Supplied material →
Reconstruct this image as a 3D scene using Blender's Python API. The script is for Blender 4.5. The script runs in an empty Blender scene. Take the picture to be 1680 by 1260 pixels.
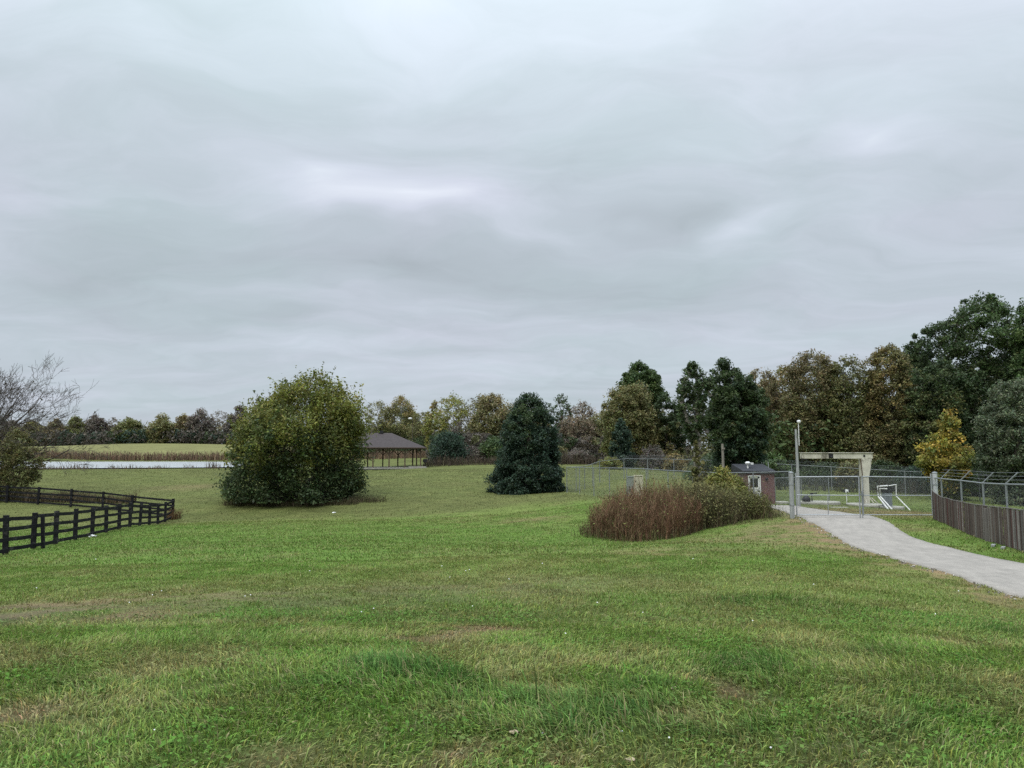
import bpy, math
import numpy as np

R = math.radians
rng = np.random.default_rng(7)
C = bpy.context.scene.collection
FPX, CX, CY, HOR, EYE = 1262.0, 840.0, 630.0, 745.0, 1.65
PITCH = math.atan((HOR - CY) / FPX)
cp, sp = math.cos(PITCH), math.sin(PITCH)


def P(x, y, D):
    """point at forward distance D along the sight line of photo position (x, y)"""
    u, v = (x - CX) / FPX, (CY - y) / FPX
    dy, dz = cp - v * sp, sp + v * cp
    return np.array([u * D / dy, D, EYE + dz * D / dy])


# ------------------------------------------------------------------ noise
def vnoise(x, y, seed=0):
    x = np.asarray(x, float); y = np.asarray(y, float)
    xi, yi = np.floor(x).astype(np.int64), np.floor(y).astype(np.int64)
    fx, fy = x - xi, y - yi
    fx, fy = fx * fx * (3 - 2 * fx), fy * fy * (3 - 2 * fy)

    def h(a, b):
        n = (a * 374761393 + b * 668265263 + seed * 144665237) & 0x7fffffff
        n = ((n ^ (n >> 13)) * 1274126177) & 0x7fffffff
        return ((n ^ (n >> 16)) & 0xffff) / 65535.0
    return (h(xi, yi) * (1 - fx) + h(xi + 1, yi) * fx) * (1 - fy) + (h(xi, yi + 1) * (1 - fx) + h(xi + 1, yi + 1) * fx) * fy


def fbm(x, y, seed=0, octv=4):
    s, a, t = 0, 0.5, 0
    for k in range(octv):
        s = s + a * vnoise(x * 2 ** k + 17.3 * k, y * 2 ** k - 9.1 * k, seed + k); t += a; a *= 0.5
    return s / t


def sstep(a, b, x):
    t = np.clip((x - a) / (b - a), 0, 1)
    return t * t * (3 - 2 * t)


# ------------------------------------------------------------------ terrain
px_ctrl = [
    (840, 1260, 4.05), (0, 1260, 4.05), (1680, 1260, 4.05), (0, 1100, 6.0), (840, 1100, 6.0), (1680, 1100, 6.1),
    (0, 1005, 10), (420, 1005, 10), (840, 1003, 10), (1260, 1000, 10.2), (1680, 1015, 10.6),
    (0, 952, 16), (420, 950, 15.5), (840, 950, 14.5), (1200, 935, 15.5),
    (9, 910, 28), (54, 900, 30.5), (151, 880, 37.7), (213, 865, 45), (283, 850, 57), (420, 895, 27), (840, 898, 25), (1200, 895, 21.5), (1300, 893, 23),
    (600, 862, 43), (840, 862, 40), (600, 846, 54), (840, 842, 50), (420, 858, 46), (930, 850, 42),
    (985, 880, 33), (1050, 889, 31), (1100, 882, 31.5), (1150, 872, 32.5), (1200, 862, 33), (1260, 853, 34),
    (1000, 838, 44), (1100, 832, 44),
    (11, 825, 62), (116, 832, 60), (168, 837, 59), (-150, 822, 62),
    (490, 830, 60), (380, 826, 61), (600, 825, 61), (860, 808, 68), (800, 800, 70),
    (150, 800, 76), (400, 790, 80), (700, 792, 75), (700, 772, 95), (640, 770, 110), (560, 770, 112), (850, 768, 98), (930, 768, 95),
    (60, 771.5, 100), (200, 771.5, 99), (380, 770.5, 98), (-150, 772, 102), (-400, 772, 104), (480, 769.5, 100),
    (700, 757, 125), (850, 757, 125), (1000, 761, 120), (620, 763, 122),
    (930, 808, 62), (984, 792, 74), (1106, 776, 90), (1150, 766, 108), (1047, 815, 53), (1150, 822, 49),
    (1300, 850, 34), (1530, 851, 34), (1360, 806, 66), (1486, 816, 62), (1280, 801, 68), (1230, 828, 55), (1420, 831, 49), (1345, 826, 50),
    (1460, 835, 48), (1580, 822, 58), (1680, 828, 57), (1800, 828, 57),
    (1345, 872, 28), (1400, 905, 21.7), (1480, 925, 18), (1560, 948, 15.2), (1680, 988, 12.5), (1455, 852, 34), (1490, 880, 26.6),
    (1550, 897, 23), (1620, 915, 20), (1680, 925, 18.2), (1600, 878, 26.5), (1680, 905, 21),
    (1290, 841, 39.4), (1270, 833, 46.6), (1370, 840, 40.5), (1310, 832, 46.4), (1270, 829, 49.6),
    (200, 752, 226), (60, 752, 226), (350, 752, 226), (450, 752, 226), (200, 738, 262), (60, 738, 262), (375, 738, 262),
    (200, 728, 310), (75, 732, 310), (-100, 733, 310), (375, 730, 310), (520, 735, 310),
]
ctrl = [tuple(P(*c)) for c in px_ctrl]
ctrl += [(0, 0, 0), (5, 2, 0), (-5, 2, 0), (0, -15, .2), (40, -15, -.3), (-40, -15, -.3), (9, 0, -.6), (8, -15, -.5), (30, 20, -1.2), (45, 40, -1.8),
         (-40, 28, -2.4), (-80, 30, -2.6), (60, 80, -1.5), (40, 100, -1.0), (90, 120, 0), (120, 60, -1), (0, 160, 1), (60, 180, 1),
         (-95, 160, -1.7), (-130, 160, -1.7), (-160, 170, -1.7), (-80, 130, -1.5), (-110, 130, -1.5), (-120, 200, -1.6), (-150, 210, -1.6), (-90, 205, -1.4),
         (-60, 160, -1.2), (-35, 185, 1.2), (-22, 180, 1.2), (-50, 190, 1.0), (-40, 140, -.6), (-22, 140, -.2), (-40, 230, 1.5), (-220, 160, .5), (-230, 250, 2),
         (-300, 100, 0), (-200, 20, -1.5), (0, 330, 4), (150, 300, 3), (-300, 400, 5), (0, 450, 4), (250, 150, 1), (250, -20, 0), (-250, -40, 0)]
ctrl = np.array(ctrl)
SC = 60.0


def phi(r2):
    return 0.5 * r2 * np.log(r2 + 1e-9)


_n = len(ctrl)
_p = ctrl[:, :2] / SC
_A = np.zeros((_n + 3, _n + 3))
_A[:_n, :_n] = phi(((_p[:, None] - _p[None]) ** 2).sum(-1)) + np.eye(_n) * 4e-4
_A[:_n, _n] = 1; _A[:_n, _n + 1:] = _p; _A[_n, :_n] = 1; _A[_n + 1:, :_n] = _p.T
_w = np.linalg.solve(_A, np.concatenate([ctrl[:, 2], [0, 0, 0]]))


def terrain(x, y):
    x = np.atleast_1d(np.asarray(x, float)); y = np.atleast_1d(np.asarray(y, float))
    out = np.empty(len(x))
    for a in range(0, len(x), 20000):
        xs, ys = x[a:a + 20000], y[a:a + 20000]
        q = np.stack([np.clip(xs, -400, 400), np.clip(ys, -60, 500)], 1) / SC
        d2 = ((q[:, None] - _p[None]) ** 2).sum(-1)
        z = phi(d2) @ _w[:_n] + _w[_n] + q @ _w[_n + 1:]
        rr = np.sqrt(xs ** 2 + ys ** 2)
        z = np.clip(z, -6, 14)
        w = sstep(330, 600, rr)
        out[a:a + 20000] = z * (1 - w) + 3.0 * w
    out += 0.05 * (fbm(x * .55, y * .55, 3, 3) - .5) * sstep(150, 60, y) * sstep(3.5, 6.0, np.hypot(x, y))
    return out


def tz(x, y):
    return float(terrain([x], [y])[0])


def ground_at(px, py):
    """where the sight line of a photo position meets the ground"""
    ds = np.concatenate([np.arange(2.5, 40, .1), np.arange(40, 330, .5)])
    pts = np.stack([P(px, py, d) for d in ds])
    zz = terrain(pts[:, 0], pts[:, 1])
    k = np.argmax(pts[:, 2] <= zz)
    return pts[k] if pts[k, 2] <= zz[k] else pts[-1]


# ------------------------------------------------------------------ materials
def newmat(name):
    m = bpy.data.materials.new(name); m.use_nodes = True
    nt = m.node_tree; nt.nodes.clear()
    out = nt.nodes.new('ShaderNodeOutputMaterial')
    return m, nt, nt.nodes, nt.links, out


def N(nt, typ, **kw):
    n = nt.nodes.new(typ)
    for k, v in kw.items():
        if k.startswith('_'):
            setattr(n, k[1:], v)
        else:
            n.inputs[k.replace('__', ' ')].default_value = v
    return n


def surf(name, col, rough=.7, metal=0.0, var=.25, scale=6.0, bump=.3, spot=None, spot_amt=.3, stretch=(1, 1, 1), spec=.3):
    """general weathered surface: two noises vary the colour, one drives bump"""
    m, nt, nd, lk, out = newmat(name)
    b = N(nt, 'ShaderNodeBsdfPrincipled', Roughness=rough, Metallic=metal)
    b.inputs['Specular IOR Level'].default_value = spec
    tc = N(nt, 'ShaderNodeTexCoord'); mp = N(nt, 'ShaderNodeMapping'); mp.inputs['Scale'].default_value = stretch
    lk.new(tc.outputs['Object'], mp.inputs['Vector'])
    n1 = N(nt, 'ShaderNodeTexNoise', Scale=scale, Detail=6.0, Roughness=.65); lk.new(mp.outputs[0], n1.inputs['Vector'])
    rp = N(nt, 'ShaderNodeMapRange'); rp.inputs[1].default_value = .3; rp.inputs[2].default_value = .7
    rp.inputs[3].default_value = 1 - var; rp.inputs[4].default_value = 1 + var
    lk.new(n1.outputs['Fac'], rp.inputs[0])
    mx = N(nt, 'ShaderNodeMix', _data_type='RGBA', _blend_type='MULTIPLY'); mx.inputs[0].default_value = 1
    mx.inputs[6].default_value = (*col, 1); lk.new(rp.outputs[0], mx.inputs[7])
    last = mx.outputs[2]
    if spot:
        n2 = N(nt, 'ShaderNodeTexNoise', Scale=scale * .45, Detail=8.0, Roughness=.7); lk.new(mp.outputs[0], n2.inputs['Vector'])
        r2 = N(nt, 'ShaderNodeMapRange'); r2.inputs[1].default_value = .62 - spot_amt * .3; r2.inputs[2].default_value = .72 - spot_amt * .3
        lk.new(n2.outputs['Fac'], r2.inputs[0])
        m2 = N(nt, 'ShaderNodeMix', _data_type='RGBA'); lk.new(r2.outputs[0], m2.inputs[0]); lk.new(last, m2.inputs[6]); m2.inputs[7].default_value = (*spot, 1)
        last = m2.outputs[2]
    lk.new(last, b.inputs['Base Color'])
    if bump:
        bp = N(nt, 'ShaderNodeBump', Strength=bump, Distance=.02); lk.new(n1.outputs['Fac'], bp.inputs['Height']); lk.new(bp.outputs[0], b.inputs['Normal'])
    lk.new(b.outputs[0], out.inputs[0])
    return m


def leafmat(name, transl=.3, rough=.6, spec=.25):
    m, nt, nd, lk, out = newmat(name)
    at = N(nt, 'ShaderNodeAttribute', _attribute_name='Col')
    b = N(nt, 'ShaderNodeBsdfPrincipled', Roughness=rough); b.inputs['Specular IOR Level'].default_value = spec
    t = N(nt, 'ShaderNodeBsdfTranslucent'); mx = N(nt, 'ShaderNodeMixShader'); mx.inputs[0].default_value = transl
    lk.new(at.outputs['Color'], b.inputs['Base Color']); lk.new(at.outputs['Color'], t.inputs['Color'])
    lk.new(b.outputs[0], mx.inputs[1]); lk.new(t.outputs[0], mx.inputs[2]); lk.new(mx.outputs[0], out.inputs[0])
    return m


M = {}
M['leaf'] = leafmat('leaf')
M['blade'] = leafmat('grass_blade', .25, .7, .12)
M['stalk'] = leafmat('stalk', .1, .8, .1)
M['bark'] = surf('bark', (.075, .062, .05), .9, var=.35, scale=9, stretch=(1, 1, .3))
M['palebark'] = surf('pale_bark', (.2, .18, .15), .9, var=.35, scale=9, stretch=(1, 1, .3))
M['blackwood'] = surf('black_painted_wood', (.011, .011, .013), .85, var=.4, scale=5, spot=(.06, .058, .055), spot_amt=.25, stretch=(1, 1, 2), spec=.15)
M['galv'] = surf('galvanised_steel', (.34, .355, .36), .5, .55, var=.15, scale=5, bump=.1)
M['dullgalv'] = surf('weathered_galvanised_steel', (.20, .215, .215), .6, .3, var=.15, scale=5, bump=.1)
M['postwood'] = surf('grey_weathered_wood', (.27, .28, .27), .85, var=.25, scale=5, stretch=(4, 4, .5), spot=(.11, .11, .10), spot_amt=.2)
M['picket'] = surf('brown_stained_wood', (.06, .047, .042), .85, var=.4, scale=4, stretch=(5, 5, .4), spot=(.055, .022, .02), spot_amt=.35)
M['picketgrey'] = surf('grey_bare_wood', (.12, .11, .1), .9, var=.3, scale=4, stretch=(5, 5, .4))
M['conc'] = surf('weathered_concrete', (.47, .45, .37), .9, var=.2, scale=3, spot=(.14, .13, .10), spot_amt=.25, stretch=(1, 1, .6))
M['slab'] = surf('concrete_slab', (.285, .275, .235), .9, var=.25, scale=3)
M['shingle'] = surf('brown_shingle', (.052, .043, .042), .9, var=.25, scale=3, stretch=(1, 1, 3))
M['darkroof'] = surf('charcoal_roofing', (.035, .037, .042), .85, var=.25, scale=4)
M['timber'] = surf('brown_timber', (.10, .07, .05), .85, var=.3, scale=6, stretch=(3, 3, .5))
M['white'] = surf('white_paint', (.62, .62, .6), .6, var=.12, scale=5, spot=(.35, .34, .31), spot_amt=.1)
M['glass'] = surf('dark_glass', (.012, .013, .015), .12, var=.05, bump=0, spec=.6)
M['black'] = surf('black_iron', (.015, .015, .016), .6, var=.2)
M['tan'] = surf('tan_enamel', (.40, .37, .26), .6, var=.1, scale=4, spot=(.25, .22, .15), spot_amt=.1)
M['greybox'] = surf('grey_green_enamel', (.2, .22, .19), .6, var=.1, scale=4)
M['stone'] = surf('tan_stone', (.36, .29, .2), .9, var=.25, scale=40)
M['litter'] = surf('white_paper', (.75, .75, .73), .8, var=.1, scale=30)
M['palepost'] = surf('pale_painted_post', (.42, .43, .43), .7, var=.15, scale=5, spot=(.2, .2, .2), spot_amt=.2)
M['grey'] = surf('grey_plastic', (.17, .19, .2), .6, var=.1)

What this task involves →
Reproduce exactly the run of lines that opens the listing and closes with the line holding "return np.array([u *". Pictures are excluded.

Written reply →
Reconstruct this image as a 3D scene using Blender's Python API. The script is for Blender 4.5. The script runs in an empty Blender scene. Take the picture to be 1680 by 1260 pixels.
import bpy, math
import numpy as np

R = math.radians
rng = np.random.default_rng(7)
C = bpy.context.scene.collection
FPX, CX, CY, HOR, EYE = 1262.0, 840.0, 630.0, 745.0, 1.65
PITCH = math.atan((HOR - CY) / FPX)
cp, sp = math.cos(PITCH), math.sin(PITCH)


def P(x, y, D):
    """point at forward distance D along the sight line of photo position (x, y)"""
    u, v = (x - CX) / FPX, (CY - y) / FPX
    dy, dz = cp - v * sp, sp + v * cp
    return np.array([u * D / dy, D, EYE + dz * D / dy])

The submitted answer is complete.